Державин давно мечтал о собрании своих сочинений, но дело по разным причинам не ладилось. Теперь, на покое, он решил за него приняться как следует, Хотелось собрать воедино то, что было разбросано по журналам, брошюрам, хранилось в рукописях. Все чаще ему приходила мысль подводить итоги.
Для начала предполагалось издать четыре тома, которые содержали бы основную часть лирики и несколько драматических сочинений. Державин занялся исправлением и отделкой стихов.
Вообще писал он не медленно и не мало, но большею частью первоначально только набрасывал пьесу, а потом вновь (и не раз) возвращался к ней — продолжал, заканчивал, переделывал. Нередко работа над стихотворением длилась несколько лет. Таким образом, целый ряд пьес одновременно бывал у него в работе.

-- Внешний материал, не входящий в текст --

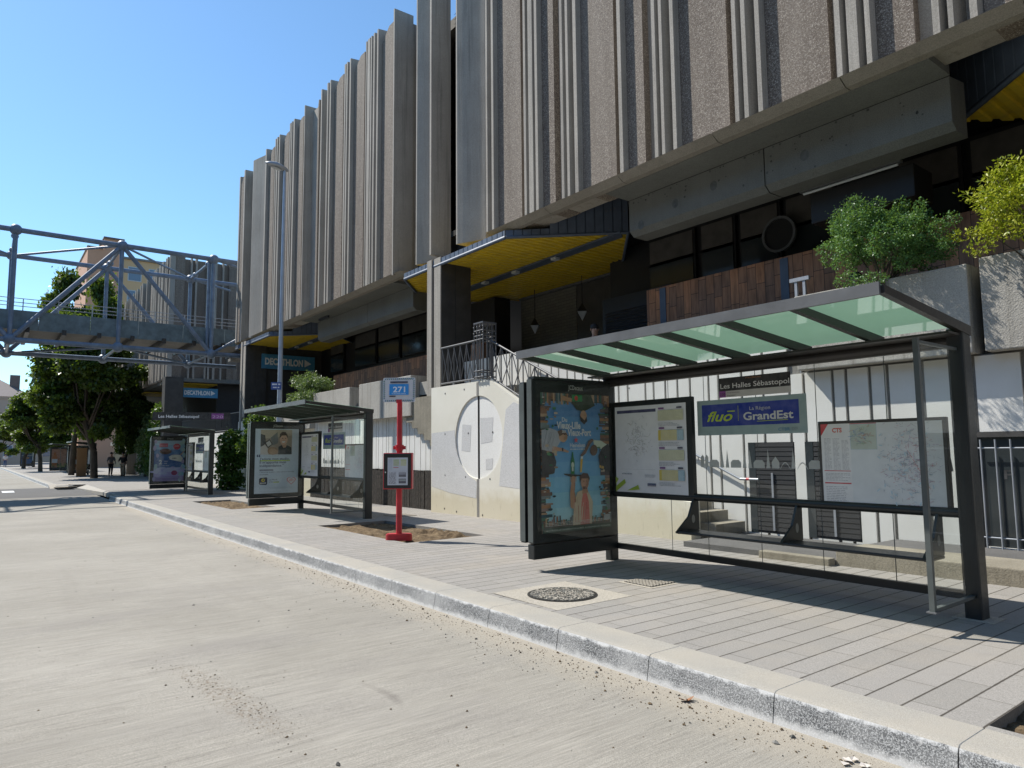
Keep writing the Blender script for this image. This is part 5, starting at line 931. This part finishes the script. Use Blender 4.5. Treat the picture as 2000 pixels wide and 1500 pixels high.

На сей раз, когда дело шло о целых четырех томах, поправки, за редкими исключениями, свелись к просодическим и грамматическим частностям. Державину смолоду указывали на его погрешности. Когда-то Дмитриев, Капнист, Львов исправляли его стихи. Теперь Дмитриев был в Москве, Львов в могиле, а с Капнистами у Державиных года четыре тому назад вышла ссора. С тех пор они не видались и не писали друг другу. (Причина ссоры осталась семейною тайной; кажется, тут замешаны были сразу дела сердечные и денежные.)
В годы поэтической молодости Державин принимал поправки и переделки довольно охотно, потому что верил в просодию и грамматику и признавал свою неосведомленность. Это в особенности касалось стихосложения. Тут он по большей части безропотно подчинялся учителям, они же действовали решительно. Державин написал «Ласточку»:
Капнист пришел в ужас от совершенных здесь беззаконий и пренаивно переложил всю пьесу правильным четырехстопным ямбом, исправив рифмы. К счастью, Державин внезапно уперся и этим спас одно из лучших своих созданий. Вообще же старался он усвоить правила, выработанные не для одной русской поэзии, освященные временем и авторитетами. Всю жизнь относился он почтительно к просодическому канону и не смел на него посягать. Только органические особенности русского языка дали ему простор и возможность осуществить некоторые ритмические и фонетические вольности. Таковы обильные пиррихии и спондеи среди хореев и ямбов, введение рифмоидов, квазикакофоническая инструментовка: все, с чем при жизни Державина и после него боролись более или менее успешно и к чему в конце концов все-таки обратились: иногда лет через сто и больше.